— BEGIN Stored data —

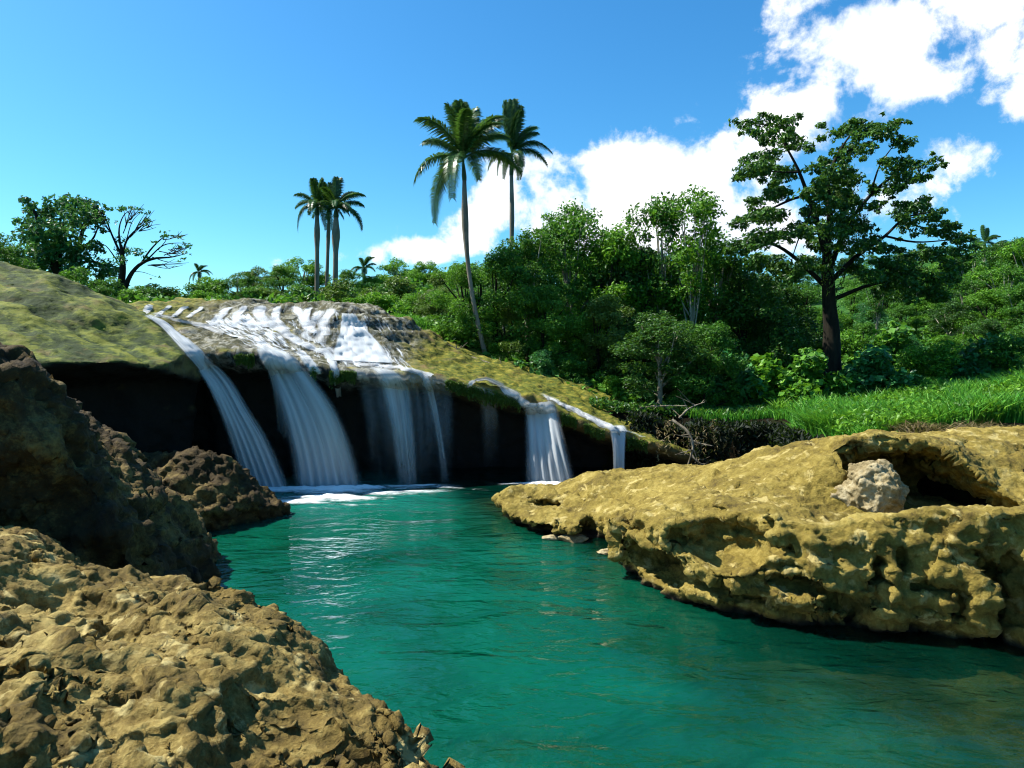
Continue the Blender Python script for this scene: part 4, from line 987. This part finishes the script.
cl = [(120, 260, 7), (124, 250, 8), (118, 272, 7), (130, 252, 6), (138, 252, 6), (120, 240, 6), (122, 285, 6), (145, 258, 4)]
clumps = [(*rel(x, y, r_.uniform(-.8, .8)), r * s1) for x, y, r in cl]
thin = [(106, 211, 7), (116, 209, 7), (126, 209, 7), (136, 209, 6), (144, 213, 5), (150, 220, 6), (142, 226, 4), (168, 236, 6), (178, 237, 6), (186, 245, 6), (176, 246, 5), (188, 253, 4), (163, 231, 3), (154, 243, 4), (100, 219, 5), (112, 222, 4), (131, 222, 4), (155, 277, 3), (183, 260, 4)]
for x, y, r in thin:
    for q in range(4): clumps.append((*rel(x + r_.uniform(-6, 6), y + r_.uniform(-1.5, 1.5), r_.uniform(-2, 2)), r * s1 * .42))
make_tree('umbrella_tree', 'nearly bare umbrella-shaped tree with leaning branches left of the falls', 'tree', clumps, limbs, .17, L_blue, M_bark_dark, tuple(b0), None, .55, 22)

# --- royal palms
def frond_mesh(L=2.6, droop=.9, n=54, seed=0, wid=.48):
    r = np.random.default_rng(seed); m = MB()
    tt = np.linspace(0, 1, 14)
    rise = .75 * tt - droop * tt ** 2.1
    P_ = np.c_[L * (tt - .18 * tt ** 3), 0 * tt, L * .62 * rise]
    m.tube(P_, np.linspace(.045, .008, 14), 5)
    u = np.linspace(.12, 1, n); C = np.stack([np.interp(u, tt, P_[:, k]) for k in range(3)], 1)
    T_ = np.gradient(C, axis=0); T_ /= np.linalg.norm(T_, axis=1)[:, None]
    V = []
    for k in range(n):
        ll = wid * (.35 + .65 * math.sin(math.pi * min(1, u[k] * .9 + .08))) * r.uniform(.85, 1.1)
        for sgn in (-1, 1):
            for lay in (0, 1):
                a = np.array([.45, sgn * (1 - .25 * lay), .35 - .75 * lay + r.normal() * .14]); a /= np.linalg.norm(a)
                a = a[0] * T_[k] + np.array([0, a[1], a[2]])
                tip = C[k] + a * ll + np.array([0, 0, -.32 * ll]); mid = C[k] + a * ll * .5
                w_ = T_[k] * .026
                V += [C[k] - w_ * .6, C[k] + w_ * .6, mid + w_, tip, mid - w_]
    V = np.array(V); i = np.arange(len(V) // 5)[:, None] * 5
    m.add(V, np.concatenate([i + [0, 1, 2, 4]]), np.concatenate([i + [4, 2, 3]]))
    me = m.mesh('frond', M_frond, False)
    set_attr(me, 'rnd', r.uniform(0, 1, len(me.polygons)), 'FACE')
    return me
FRONDS = [frond_mesh(droop=d_, seed=k) for k, d_ in enumerate((.35, .8, 1.25, 1.7))]

def palm(label, base, head, Y, r_trunk, scale, fr, group='royal palms on the skyline', bend=0.0, bulge=.65, seed=0):
    """fr: list of (azimuth, pitch, mesh index, length scale)"""
    r = random.Random(seed)
    b = at(base[0], base[1], Y); b[2] = min(b[2], g1(b[0], b[1]) + .0) - .05
    h = at(head[0], head[1], Y) - b
    o = thing('royal_palm', label, 'palm tree', tuple(b), group)
    n = 14; tt = np.linspace(0, 1, n)
    P_ = np.c_[h[0] * tt + bend * np.sin(math.pi * tt), h[1] * tt, h[2] * tt * .9 + 0 * tt]
    P_[:, 0] = h[0] * tt * .95 + bend * np.sin(math.pi * tt)
    R_ = r_trunk * (1.15 - .35 * tt + bulge * np.exp(-((tt - .8) / .13) ** 2))
    m = MB(); m.tube(P_, R_, 10); part('trunk', m.mesh('trunk', M_palm), o)
    m = MB(); top_ = P_[-1]; end = np.array([h[0], h[1], h[2]])
    cs = np.array([top_ * (1 - q) + end * q for q in np.linspace(-.06, 1, 6)])
    m.tube(cs, [R_[-1] * 1.15, R_[-1] * 1.3, R_[-1] * 1.1, R_[-1] * .9, R_[-1] * .6, R_[-1] * .35], 10)
    me = m.mesh('crownshaft', M_shaft); set_attr(me, 'rnd', np.full(len(me.polygons), .5), 'FACE'); part('crownshaft', me, o)
    for az, pit, mi, ls in fr:
        f_ = part('frond', FRONDS[mi], o); f_.location = tuple(end + np.array([0, 0, r.uniform(-.12, .05)]))
        f_.rotation_euler = (r.uniform(-.15, .15), -math.radians(pit), math.radians(az)); f_.scale = (scale * ls,) * 3
    return o
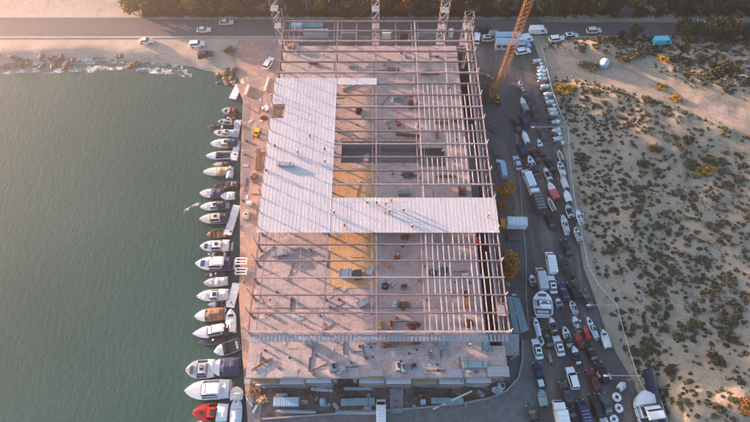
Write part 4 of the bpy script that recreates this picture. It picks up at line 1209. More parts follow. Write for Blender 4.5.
# the long row of small dinghies laid crosswise inside the fence
row = [P(536, 62), P(540.5, 72), P(545.5, 92), P(551.5, 114), P(556, 133), P(559, 148)]
tot = [0]
for i in range(len(row) - 1): tot.append(tot[-1] + (row[i + 1] - row[i]).length)
DN = [(M_white, M_tarp, 'white dinghy under a pale cover'), (M_white, M_sky, 'white dinghy under a pale blue cover'), (M_grey, M_dgrey, 'grey dinghy under a dark grey cover'), (M_dgrey, M_black, 'black dinghy under a dark cover'), (M_sky, M_tarp, 'pale blue dinghy under a pale cover')]
DP = []
nd = 22
for k in range(nd):
    d = tot[-1] * (k + .3) / nd
    i = max(j for j in range(len(row) - 1) if tot[j] <= d)
    f = (d - tot[i]) / (tot[i + 1] - tot[i]); q = row[i].lerp(row[i + 1], f)
    h_, c_, w_ = DN[(k * 7 + k // 4) % 5]
    lb = 'small ' + w_ + ' in the long row inside the fence'
    hd = R(12 + rnd.uniform(-7, 7)) + PI * (k % 4 == 2)
    src = next((o_ for o_, w2 in DP if w2 == w_), None)
    if src is None:
        src = make_boat('dinghy', lb, 'boat', (q.x, q.y, .35), 2.7, 1.35, hd, 'covered', h_, M_white if h_ is not M_dgrey else M_dgrey, c_, w_ + 's in the row'); DP.append((src, w_))
    else:
        src = copy_tree(src); src.location = (q.x + rnd.uniform(-.3, .3), q.y, .35); src.rotation_euler = (0, 0, hd)

# ------------------------------------------------------------------ people
def person_mesh(kind):
    """one continuous skinned body, standing, walking or stooping; origin between the feet"""
    lean = {'stand': 0.0, 'walk': 0.06, 'stoop': 0.55}[kind]
    st = 0.30 if kind == 'walk' else 0.06
    hip = Vector((0, 0, 0.92)) if kind != 'stoop' else Vector((-0.12, 0, 0.78))
    def up(d): return Vector((math.sin(lean) * d, 0, math.cos(lean) * d))
    chest = hip + up(0.36); neck = hip + up(0.56); head = hip + up(0.70) + Vector((0.03, 0, 0)); crown = hip + up(0.80) + Vector((0.04, 0, 0))
    V = [hip, hip + up(0.18), chest, neck, head, crown]
    Rr = [.155, .145, .165, .065, .10, .085]
    E_ = [(0, 1), (1, 2), (2, 3), (3, 4), (4, 5)]
    for sg in (-1, 1):
        f = st * sg
        kx = f * .6 + (.12 if kind == 'stoop' else .03)
        n = len(V)
        V += [hip + Vector((0, sg * .10, -.06)), Vector((kx, sg * .11, .48)), Vector((f, sg * .11, .09)), Vector((f + .15, sg * .12, .045))]
        Rr += [.105, .07, .05, .045]
        E_ += [(0, n), (n, n + 1), (n + 1, n + 2), (n + 2, n + 3)]
        n = len(V)
        sh = neck + Vector((0, sg * .20, -.06))
        if kind == 'stoop': el = sh + Vector((.10, sg * .04, -.27)); wr = el + Vector((.16, -sg * .06, -.2))
        elif kind == 'walk': el = sh + Vector((-f * .35, sg * .05, -.27)); wr = el + Vector((.10 - f * .2, -sg * .01, -.22))
        else: el = sh + Vector((-.03, sg * .07, -.28)); wr = el + Vector((.16, -sg * .04, -.17))
        hd = wr + (wr - el).normalized() * .09
        V += [sh, el, wr, hd]; Rr += [.07, .045, .034, .036]
        E_ += [(2, n), (n, n + 1), (n + 1, n + 2), (n + 2, n + 3)]
        # fingers and thumb
        dr = (wr - el).normalized(); sd = Vector((0, 1, 0)).cross(dr).normalized()
        for fk in range(4):
            q = len(V); b0 = hd + sd * ((fk - 1.5) * .018)
            V += [b0 + dr * (.045 + .008 * (fk in (1, 2))), b0 + dr * .075 + Vector((0, -sg * .02, 0))]; Rr += [.009, .008]
            E_ += [(n + 3, q), (q, q + 1)]
        q = len(V); V += [hd - dr * .02 + sd * .045, hd + dr * .02 + sd * .06]; Rr += [.011, .009]; E_ += [(n + 3, q), (q, q + 1)]
    me_ = bpy.data.meshes.new('person'); me_.from_pydata([tuple(v) for v in V], E_, [])
    o = bpy.data.objects.new('person', me_); COL.objects.link(o)
    md = o.modifiers.new('skin', 'SKIN')
    for i, r_ in enumerate(Rr): me_.skin_vertices[0].data[i].radius = (r_, r_ * (1.22 if i in (0, 1, 2) else 1))
    me_.skin_vertices[0].data[0].use_root = True
    sb = o.modifiers.new('sub', 'SUBSURF'); sb.levels = 1; sb.render_levels = 1
    dg = bpy.context.evaluated_depsgraph_get()
    out = bpy.data.meshes.new_from_object(o.evaluated_get(dg))
    bpy.data.objects.remove(o); 
    out.materials.clear()
    for m in (M_skin, M_jean, M_shirt): out.materials.append(m)
    hx = neck
    for pl in out.polygons:
        c = pl.center
        hd_ = (c - hx).dot(up(1).normalized()) > .05
        arm = abs(c.y) > .25
        pl.material_index = 0 if (hd_ or (arm and (c - neck).length > .45)) else (1 if (c - hip).dot(up(1).normalized()) < .02 else 2)
        pl.use_smooth = True
    return out, neck, head, crown, hip, up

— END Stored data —

Goal:
Take the records from their first line through the line containing "make_tree('umbrella_tree', 'nearly bare" and please return exactly those lines, both ends included, minus the pictures.

Written response:
Continue the Blender Python script for this scene: part 4, from line 987. This part finishes the script.
cl = [(120, 260, 7), (124, 250, 8), (118, 272, 7), (130, 252, 6), (138, 252, 6), (120, 240, 6), (122, 285, 6), (145, 258, 4)]
clumps = [(*rel(x, y, r_.uniform(-.8, .8)), r * s1) for x, y, r in cl]
thin = [(106, 211, 7), (116, 209, 7), (126, 209, 7), (136, 209, 6), (144, 213, 5), (150, 220, 6), (142, 226, 4), (168, 236, 6), (178, 237, 6), (186, 245, 6), (176, 246, 5), (188, 253, 4), (163, 231, 3), (154, 243, 4), (100, 219, 5), (112, 222, 4), (131, 222, 4), (155, 277, 3), (183, 260, 4)]
for x, y, r in thin:
    for q in range(4): clumps.append((*rel(x + r_.uniform(-6, 6), y + r_.uniform(-1.5, 1.5), r_.uniform(-2, 2)), r * s1 * .42))
make_tree('umbrella_tree', 'nearly bare umbrella-shaped tree with leaning branches left of the falls', 'tree', clumps, limbs, .17, L_blue, M_bark_dark, tuple(b0), None, .55, 22)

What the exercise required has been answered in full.